One of the central reforms that the review proposed is moving Australia’s migration system away from temporary migration as a central feature of the system. This was an aspect of the migration system that developed in the mid-1990s. It was designed to give businesses the flexibility to quickly and easily access global talent, but the system has become unwieldy and confused about what skills Australia actually needs, and why importing temporary skills are better than locking in permanent ones. 

There are currently 1.8 million people living in Australia on temporary visas. These are people who have no certainty to plan their future with, and a limited sense of belonging within Australia. Often people jump from temporary visa to temporary visa without any clear path toward permanency. The signal the current system sends to migrants is that Australia wants their labor and taxes, but not their civic participation. A shift away from this would also include Australia seeking to capture as many international students as possible as well. People who have developed their skills in Australia should be able to practice those skills in Australia. 

Another target is reducing the negative consequences within the current system. Many people’s temporary visas are tied to their employment, a circumstances that has rendered them vulnerable to exploitation and abuse from employers. They also, subsequently, lack sufficient bargaining power to secure better wages. In order to try and nullify this, the government has stated that from July 1 the Temporary Skilled Migration Income Threshold will be increased from AU$53,900 to AU$70,000 (US$35,500 to US$46,000). 

While not recommending abandoning temporary migration entirely, the review instead advocates giving people a clear and achievable pathway to permanent residency and citizenship. There is a recognition that citizenship is the optimal objective for many migrants, regardless of what type of visa they entered the country under. This is optimal for the migrant themselves, but also optimal for Australia as a whole. The nation earns nothing itself from dangling the prospect of citizenship out of reach to people. It gains a great deal by warmly embracing those who have chosen to live and work in Australia. 
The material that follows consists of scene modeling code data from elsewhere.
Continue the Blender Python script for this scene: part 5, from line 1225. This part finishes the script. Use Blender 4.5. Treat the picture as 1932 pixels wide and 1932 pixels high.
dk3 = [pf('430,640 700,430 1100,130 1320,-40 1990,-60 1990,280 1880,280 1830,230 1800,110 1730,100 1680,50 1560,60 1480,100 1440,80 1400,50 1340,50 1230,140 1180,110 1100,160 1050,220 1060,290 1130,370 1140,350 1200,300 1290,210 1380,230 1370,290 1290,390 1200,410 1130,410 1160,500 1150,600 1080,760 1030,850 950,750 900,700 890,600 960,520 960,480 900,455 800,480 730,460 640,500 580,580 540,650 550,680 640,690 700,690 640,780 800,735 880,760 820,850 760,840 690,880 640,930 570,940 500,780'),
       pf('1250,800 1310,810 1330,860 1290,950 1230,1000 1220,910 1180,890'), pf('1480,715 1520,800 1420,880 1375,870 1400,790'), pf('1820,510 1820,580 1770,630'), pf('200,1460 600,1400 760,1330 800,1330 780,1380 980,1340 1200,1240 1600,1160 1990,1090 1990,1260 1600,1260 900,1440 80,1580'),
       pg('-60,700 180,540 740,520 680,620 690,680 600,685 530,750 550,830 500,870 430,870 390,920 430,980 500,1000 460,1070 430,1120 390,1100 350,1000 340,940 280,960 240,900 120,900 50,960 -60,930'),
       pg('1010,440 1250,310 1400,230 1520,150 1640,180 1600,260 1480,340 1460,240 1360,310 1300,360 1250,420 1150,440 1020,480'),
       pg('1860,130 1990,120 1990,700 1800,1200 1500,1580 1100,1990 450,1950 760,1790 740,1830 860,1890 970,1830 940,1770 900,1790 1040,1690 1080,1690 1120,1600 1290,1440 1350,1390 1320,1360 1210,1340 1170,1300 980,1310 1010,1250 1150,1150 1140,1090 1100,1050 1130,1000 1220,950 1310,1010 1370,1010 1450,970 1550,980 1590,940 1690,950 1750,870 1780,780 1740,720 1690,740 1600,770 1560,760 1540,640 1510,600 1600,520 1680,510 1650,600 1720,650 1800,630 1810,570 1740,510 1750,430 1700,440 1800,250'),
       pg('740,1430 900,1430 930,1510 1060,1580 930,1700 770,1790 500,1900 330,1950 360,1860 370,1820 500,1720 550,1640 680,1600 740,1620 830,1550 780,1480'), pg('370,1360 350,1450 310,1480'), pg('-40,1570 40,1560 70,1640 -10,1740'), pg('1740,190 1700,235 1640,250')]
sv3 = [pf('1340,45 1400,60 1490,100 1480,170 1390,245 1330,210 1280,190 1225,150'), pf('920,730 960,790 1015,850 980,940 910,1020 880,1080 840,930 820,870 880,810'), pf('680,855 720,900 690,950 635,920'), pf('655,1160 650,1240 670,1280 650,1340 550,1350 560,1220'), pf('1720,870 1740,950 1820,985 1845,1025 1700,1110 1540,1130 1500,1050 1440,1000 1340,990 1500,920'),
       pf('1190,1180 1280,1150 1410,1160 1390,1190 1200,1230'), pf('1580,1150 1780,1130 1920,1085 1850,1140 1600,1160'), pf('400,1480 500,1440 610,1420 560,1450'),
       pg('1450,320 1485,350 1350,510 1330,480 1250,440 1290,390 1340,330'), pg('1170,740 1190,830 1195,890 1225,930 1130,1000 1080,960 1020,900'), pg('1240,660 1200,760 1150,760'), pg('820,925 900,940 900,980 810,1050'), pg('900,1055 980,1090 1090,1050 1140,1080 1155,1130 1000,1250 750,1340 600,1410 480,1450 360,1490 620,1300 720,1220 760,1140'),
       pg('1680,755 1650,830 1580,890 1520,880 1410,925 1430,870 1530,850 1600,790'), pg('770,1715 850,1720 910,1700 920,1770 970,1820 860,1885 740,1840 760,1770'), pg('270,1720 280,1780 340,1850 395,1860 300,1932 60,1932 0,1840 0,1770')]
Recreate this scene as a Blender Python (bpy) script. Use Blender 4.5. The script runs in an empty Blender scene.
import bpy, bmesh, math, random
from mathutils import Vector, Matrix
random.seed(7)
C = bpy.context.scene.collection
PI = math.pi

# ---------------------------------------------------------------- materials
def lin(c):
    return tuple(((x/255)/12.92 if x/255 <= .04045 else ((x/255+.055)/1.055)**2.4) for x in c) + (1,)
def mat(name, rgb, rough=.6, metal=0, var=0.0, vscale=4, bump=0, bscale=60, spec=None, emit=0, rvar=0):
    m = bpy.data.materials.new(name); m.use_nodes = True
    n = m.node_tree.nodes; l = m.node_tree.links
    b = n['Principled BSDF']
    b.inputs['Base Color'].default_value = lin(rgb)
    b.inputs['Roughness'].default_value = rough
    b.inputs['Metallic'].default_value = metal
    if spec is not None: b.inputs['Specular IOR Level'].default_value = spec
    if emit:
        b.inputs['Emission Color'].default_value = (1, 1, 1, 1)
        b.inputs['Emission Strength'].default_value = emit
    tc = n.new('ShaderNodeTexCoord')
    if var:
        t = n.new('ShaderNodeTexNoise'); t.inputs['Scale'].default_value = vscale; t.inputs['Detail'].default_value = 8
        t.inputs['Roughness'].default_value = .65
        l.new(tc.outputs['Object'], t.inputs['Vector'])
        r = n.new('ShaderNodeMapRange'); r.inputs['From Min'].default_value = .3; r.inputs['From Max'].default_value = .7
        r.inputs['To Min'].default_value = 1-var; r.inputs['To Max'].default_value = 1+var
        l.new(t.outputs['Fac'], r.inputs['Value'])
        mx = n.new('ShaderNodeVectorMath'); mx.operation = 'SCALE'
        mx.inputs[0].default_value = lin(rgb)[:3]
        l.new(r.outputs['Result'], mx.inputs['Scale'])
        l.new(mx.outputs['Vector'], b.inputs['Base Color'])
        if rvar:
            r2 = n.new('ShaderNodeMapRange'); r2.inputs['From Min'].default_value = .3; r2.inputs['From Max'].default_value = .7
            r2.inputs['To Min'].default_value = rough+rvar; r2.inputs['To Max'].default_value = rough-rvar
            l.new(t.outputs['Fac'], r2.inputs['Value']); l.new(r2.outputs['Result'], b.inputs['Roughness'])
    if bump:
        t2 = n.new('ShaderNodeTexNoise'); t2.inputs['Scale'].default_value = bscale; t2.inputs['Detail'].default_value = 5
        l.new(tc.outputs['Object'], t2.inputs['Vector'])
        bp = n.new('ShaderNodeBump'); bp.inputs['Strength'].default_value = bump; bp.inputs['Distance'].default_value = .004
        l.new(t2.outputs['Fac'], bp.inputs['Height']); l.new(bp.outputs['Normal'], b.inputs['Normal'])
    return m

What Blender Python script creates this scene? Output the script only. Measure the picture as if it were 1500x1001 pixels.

Migration is a nation-building project. For a country with a massive landmass and a small population, migration is about enhancing the country’s overall capabilities. It is not only an economic injection, but it is also about Australia’s security – an ability to develop the skills and capacities the country needs to negotiate what will be an increasingly challenging century. Personal security and national security should be seen as intimately linked. Shifting the migration system to value permanent migration over temporary migration gives Australia a more solid national base to protect its peace and prosperity. 

Yet this also requires addressing a number of structural deficiencies in Australia that inhibit personal security, and restrict migration’s ability to be a national asset. The primary problem is that Australia’s housing market is fundamentally broken, with astonishing unaffordability for both renters and buyers. 

Everything positive, from personal health and well-being to the ability to develop skills and pursue careers of choice (rather than work of necessity) to enhancing overall social stability, is predicated on stable housing. Secure housing is the bedrock of society, and at present in Australia housing is quicksand. 

Restrictions on building new homes need to loosen and tax incentives for homeowners should be scrapped. Coupled with this needs to be a major investment in urban rail infrastructure, to give people quick and easy access to opportunity-laden areas of Australian cities. At present far too many cities have major transport deserts, placing further stress on people’s personal security as well as limiting productivity. 

If the objective of the new government is to recognize the positive contribution of migration, and to shift this migration toward the positivity of permanent settlement, then this sentiment needs to be extended to the other aspects of social security. Migration is undoubtedly nation-building, but migrants – and Australian citizens – require other tools to build with.